Deals Could Make Russia's Rosneft an Oil Giant

Brian Hicks

Written By Brian Hicks

Posted October 22, 2012

Something very crucial is going on in Russia right now. Last Friday, BP’s (LON: BP) Robert Dudley and Rosneft (MCX: ROSN) chairman Igor Sechin met to finalize an arrangement that will see Rosneft buy BP’s 50 percent share of the Russian oil company.

The deal is rumored to be worth around $25 billion. BP will receive $15 to $20 billion in cash, along with a 10-20 percent stake in Rosneft, Forbes reports.

Russian officials announced just last Wednesday that Rosneft would also be buying out the 50 percent of TNK-BP (PINK: TNKBF) held by AAR for $28 billion, though it’s not clear if that deal is still moving forward.

From Forbes:

Whether Rosneft ends up with half or all of TNK-BP, it will be a tremendous victory for Kremlin-controlled Rosneft and especially the close cadre of Sechin and Putin who have sought to undo the privatization of Russian oil assets that occurred after the fall of the Soviet Union.

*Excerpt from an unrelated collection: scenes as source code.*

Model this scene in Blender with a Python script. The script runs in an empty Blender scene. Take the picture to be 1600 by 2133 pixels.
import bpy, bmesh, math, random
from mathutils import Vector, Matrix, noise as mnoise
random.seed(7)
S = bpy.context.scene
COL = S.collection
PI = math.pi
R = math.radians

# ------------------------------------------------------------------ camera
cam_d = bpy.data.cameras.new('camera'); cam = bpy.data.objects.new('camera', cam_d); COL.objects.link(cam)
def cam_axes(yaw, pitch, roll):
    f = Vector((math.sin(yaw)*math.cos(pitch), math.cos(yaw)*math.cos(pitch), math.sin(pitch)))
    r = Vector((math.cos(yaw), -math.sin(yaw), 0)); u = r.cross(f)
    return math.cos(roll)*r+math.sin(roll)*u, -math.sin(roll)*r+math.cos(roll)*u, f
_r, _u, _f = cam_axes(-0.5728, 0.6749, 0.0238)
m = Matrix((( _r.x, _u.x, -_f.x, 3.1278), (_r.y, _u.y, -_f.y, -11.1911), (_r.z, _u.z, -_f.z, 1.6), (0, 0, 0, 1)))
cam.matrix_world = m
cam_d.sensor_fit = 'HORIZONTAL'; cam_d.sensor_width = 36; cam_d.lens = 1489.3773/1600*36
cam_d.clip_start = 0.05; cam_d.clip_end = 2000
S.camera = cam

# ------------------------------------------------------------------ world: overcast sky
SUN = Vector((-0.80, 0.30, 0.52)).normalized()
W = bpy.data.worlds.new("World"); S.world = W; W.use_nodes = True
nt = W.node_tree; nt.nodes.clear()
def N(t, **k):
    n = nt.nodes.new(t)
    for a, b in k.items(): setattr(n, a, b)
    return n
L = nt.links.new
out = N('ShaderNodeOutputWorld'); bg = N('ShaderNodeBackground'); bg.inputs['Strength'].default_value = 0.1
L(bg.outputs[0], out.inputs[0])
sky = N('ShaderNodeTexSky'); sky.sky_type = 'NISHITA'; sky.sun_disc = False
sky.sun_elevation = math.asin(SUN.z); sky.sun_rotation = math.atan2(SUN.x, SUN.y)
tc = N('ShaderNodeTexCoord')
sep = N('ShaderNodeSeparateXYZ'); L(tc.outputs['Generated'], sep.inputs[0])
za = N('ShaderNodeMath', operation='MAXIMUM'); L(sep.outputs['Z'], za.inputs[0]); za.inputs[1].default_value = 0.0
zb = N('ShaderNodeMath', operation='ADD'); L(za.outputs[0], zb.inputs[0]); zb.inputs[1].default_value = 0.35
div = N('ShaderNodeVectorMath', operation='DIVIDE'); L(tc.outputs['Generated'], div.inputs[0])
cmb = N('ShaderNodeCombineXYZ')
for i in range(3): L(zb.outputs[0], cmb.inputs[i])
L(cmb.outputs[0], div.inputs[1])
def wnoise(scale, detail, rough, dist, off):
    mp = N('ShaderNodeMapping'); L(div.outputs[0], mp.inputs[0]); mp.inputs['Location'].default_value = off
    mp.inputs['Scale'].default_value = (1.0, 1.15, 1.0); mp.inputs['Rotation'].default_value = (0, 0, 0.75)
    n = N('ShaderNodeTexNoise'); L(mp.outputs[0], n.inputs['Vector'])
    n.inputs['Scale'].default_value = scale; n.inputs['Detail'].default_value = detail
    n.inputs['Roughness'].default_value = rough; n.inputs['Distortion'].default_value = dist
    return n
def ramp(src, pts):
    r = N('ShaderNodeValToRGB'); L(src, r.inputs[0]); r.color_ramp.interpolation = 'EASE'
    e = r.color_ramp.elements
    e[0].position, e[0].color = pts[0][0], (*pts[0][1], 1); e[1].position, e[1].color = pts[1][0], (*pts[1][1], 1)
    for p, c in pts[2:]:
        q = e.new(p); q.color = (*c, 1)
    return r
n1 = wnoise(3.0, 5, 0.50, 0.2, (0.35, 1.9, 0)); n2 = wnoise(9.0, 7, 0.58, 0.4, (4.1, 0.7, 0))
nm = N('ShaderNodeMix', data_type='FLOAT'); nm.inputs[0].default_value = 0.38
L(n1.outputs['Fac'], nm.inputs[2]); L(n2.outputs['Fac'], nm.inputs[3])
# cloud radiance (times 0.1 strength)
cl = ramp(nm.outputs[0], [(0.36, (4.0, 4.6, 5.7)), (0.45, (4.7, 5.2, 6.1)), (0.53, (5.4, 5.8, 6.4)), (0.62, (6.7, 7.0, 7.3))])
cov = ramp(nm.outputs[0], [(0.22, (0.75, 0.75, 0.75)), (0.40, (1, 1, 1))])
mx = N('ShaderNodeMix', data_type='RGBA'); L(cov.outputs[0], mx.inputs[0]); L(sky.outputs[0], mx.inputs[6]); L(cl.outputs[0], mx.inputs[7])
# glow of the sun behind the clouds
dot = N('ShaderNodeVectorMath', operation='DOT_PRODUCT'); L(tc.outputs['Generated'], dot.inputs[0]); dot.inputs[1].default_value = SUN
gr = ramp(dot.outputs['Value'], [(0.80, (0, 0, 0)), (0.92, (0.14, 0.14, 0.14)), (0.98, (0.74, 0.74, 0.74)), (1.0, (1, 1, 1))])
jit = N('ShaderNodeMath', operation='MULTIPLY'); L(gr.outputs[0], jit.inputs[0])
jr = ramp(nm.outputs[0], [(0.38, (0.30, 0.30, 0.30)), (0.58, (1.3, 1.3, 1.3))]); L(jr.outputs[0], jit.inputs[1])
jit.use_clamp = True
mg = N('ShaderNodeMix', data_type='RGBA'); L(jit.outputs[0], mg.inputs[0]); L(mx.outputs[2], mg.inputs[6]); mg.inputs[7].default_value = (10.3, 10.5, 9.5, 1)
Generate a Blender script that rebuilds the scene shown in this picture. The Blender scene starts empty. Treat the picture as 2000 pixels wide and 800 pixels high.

With the BP deal, Rosneft gets to add BP’s share of TNK-BP to its present rate of 2.6 million barrels of oil equivalent per day, allowing Rosneft to join Exxon (NYSE: XOM) and PetroChina (NYSE: PTR) as one of the world’s oil giants.

If both parts of the deal go through, Rosneft will become the world’s biggest oil and gas company, producing almost 4.6 million boepd—or almost the same as the entire country of Iran, Forbes reports.

BP, of course, has had a unsteady relationship with its TNK partners, and its offices in Moscow have come under repeated raids by Russian authorities.

Regardless, the partnership provided more than 30 percent of the company’s consolidated production volumes and almost a quarter of BP’s overall oil and gas reserves. Returns of BP’s initial investment have doubled to $18 billion.

What’s more, BP was already planning to ditch assets worth roughly $32 billion since 2010’s Macondo incident in the Gulf of Mexico. Despite BP shares trading around 30 percent below what they used to command prior to Macondo, losing these assets (and gaining cash) might allow BP to work toward a firmer long-term position.